Posted: 13 Feb 2008 19:08
by iammeuru
First, *Slap* for trying to tell me how to post. I found this thread via google, and created an account here specifically to reply to it, because otherwise, I'm just some guy out there having this problem independantly of anyone else (and everyone else can jump in saying they aren't having this issue), but replying here is confirmation of someone elses problem; and perhaps now that I have an account, I'll post a new thread on it also...

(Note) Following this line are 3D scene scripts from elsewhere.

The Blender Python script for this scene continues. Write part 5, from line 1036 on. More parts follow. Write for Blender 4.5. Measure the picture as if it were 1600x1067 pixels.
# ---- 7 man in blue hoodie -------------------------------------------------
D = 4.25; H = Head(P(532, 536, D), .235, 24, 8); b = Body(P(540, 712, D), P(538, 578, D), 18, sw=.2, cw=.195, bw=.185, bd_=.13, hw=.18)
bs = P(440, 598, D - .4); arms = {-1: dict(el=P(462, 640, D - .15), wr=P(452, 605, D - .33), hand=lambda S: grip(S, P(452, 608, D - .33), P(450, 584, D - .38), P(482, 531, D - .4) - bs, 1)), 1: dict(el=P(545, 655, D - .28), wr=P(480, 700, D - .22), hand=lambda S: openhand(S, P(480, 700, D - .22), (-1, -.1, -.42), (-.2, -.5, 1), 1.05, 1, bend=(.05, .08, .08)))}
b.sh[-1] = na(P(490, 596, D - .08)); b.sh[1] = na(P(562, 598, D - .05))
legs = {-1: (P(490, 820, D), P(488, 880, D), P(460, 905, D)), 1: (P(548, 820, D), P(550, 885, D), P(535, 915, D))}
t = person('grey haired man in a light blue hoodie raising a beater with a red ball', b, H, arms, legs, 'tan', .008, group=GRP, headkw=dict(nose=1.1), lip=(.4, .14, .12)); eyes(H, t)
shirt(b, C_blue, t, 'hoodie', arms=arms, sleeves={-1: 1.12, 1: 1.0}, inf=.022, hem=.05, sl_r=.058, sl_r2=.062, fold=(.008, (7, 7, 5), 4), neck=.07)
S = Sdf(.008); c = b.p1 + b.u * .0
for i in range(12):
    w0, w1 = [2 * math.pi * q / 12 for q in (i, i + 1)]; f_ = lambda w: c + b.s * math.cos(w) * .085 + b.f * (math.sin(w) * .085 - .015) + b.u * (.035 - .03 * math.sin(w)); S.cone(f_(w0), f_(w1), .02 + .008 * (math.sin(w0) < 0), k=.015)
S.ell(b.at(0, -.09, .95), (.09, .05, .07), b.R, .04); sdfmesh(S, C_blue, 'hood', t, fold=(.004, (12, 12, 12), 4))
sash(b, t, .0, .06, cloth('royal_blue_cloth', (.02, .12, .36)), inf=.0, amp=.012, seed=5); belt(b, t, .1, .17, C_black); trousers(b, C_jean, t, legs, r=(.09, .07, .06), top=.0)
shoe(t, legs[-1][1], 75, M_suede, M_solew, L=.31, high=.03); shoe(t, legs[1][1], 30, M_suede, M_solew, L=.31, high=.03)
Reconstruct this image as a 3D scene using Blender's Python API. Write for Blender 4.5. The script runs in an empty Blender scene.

Second (in response to your third, and more importantly; back to the issue at hand) setting it to skip the loop filter reduces the quality of the output, and as I have a computer that should be fast enough to decode 720p/1080i/1080p H.264 video without comromising video quality (as shown in MPC, and by the fact that my CPU/Mem utilization is low during playback in VLC) why would I want to do that? Is there another way around the choppiness without sacraficing quality?

On a side note, I did try skipping the loop filter for H.264, and it does reduce any chop, but in side-by-side comparisons with MPC, it does seem to look of less quality.

Re: Two problems that are very serious for me.

Posted: 14 Feb 2008 12:14
by cmw
What VLC Version are you using?

Re: Two problems that are very serious for me.

Posted: 14 Feb 2008 13:10
by VLC_help
You can't change the decoder VLC uses to decode h.264 material so there is nothing else you can do what comes to VLC, you can use haali + coreavc with some other media player if you want better playback. I told you about posting because last post to this thread was over 2 years ago, things do change over time.

Re: Two problems that are very serious for me.

Posted: 27 Nov 2008 16:02
by matt mill
PROBLEM SOLVED

at least for me, take mkv file and make into dvd (vob) files with vso convertx to dvd. than either watch on pc with video lan, or use hdmi wire to tv and this will at least keep it at relatively close to 1080i, or 1080p dependant on your tv capabilities.